Having basically spent all of my life living in the South West, it wasn’t until my first year of uni that I began to really get a sense of how the area was perceived in comparison to the rest of Sydney. Not that anyone was particularly rude or snobbish or anything when I told them I was from Liverpool, but it slowly became more clear that being from the area made me a strange minority. I think it became most clear to me after my first web design lecture – I had made my first proper friend of the week, and as we chatted after class, I asked her where she was from. She said something vague and didn’t go into much more detail after I asked a bit more about it, and it was only after that I had told her that I was from the South West that she opened up a bit and told me she was from the area too – Panania, specifically.

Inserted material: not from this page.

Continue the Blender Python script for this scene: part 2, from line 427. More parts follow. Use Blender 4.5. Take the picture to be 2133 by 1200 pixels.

Since then, I’ve noticed more and more similar instances, of people from the South West being misleading, or at least a little bit hesitant, in telling others where they’re from. Often, it can simply be a case of convenience – I’ve found that Liverpool is a far more recognisable name than Hinchinbrook to people not from the area, for example – but the many cases I’ve heard in passing from friends who have been in similar situations (most commonly from social situations at uni too, actually) are just indicative of the stigma that is attached to the area.
Earlier this year, when I told a new friend from uni (from Cherrybrook) that I lived near Cabramatta, she had laughed and said that the only thing she knew about Cabramatta was that her mum had always told her to avoid the place, because it was crawling with junkies and drug dealers. It was, above all, just disappointing that people still thought that – despite Cabramatta having pretty much totally getting over its drug issues in the early 90s, that the suburb is still considered just this dirty, dangerous place, especially when I feel like Cabramatta is probably one of the most amazing suburbs in the area.
Robert Barrie, the Youth Member of Wollondilly 2011, also commented on this sense of embarassment in a blog post on Born In The Bearpit last year, having noticed friends telling others that they were from Glen Alpine or Camden, instead of Campbelltown. Robert mentions that it isn’t just terrible that teenagers who had been born and raised in Campbell were so ashamed of their own suburb – it’s just really sad.
Since then, I’ve begun to change the way I approach the issue, and have never hesitated to tell people exactly where I was born and raised – because I concluded, there isn’t anything to be embarrassed about. It’s actually gotten to the point where any conversation that even begins to touch on where I come from ends up with me talking, sometimes excessively, on where exactly that might be, and all the great things about the area. Because being a member of South Western Sydney shouldn’t be a source of embarassment – it should be one of pride.